- **Stored data**:
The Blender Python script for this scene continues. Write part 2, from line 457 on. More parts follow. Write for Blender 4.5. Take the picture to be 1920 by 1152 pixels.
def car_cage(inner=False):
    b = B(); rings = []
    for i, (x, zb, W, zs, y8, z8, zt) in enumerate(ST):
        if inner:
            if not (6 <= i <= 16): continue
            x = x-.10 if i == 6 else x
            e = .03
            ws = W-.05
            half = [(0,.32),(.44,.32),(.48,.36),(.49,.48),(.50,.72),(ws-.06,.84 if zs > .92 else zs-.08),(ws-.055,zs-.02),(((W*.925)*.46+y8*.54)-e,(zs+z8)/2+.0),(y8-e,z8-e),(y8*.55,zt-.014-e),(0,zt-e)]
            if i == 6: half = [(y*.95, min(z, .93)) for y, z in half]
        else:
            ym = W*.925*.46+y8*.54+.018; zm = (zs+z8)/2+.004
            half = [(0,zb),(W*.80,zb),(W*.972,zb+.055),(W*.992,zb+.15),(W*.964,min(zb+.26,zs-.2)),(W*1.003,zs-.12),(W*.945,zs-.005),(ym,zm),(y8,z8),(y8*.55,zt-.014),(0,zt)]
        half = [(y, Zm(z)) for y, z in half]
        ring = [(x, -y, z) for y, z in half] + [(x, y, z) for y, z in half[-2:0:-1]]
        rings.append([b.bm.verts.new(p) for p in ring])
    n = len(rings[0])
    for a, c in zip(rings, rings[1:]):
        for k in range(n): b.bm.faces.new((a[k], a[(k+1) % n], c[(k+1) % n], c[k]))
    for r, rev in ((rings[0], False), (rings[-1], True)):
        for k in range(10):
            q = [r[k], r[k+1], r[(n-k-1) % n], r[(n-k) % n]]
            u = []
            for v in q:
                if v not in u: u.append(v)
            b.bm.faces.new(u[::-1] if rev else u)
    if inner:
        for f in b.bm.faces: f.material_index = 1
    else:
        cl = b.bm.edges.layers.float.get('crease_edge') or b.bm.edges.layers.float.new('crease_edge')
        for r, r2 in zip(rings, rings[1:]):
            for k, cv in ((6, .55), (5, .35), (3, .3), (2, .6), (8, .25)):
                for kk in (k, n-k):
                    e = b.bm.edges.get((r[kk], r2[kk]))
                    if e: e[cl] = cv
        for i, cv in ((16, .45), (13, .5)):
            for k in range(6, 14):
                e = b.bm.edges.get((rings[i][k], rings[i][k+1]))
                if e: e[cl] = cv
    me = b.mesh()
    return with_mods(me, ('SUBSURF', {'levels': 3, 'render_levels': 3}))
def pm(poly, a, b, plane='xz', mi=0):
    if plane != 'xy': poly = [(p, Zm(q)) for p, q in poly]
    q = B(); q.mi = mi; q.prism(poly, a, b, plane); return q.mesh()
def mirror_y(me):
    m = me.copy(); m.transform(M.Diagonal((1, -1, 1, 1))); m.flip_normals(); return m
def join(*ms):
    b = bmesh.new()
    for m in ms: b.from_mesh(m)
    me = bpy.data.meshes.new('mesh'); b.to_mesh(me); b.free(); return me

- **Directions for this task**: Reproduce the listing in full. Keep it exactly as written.

- **Answer to this task**:
The Blender Python script for this scene continues. Write part 2, from line 457 on. More parts follow. Write for Blender 4.5. Take the picture to be 1920 by 1152 pixels.
def car_cage(inner=False):
    b = B(); rings = []
    for i, (x, zb, W, zs, y8, z8, zt) in enumerate(ST):
        if inner:
            if not (6 <= i <= 16): continue
            x = x-.10 if i == 6 else x
            e = .03
            ws = W-.05
            half = [(0,.32),(.44,.32),(.48,.36),(.49,.48),(.50,.72),(ws-.06,.84 if zs > .92 else zs-.08),(ws-.055,zs-.02),(((W*.925)*.46+y8*.54)-e,(zs+z8)/2+.0),(y8-e,z8-e),(y8*.55,zt-.014-e),(0,zt-e)]
            if i == 6: half = [(y*.95, min(z, .93)) for y, z in half]
        else:
            ym = W*.925*.46+y8*.54+.018; zm = (zs+z8)/2+.004
            half = [(0,zb),(W*.80,zb),(W*.972,zb+.055),(W*.992,zb+.15),(W*.964,min(zb+.26,zs-.2)),(W*1.003,zs-.12),(W*.945,zs-.005),(ym,zm),(y8,z8),(y8*.55,zt-.014),(0,zt)]
        half = [(y, Zm(z)) for y, z in half]
        ring = [(x, -y, z) for y, z in half] + [(x, y, z) for y, z in half[-2:0:-1]]
        rings.append([b.bm.verts.new(p) for p in ring])
    n = len(rings[0])
    for a, c in zip(rings, rings[1:]):
        for k in range(n): b.bm.faces.new((a[k], a[(k+1) % n], c[(k+1) % n], c[k]))
    for r, rev in ((rings[0], False), (rings[-1], True)):
        for k in range(10):
            q = [r[k], r[k+1], r[(n-k-1) % n], r[(n-k) % n]]
            u = []
            for v in q:
                if v not in u: u.append(v)
            b.bm.faces.new(u[::-1] if rev else u)
    if inner:
        for f in b.bm.faces: f.material_index = 1
    else:
        cl = b.bm.edges.layers.float.get('crease_edge') or b.bm.edges.layers.float.new('crease_edge')
        for r, r2 in zip(rings, rings[1:]):
            for k, cv in ((6, .55), (5, .35), (3, .3), (2, .6), (8, .25)):
                for kk in (k, n-k):
                    e = b.bm.edges.get((r[kk], r2[kk]))
                    if e: e[cl] = cv
        for i, cv in ((16, .45), (13, .5)):
            for k in range(6, 14):
                e = b.bm.edges.get((rings[i][k], rings[i][k+1]))
                if e: e[cl] = cv
    me = b.mesh()
    return with_mods(me, ('SUBSURF', {'levels': 3, 'render_levels': 3}))
def pm(poly, a, b, plane='xz', mi=0):
    if plane != 'xy': poly = [(p, Zm(q)) for p, q in poly]
    q = B(); q.mi = mi; q.prism(poly, a, b, plane); return q.mesh()
def mirror_y(me):
    m = me.copy(); m.transform(M.Diagonal((1, -1, 1, 1))); m.flip_normals(); return m
def join(*ms):
    b = bmesh.new()
    for m in ms: b.from_mesh(m)
    me = bpy.data.meshes.new('mesh'); b.to_mesh(me); b.free(); return me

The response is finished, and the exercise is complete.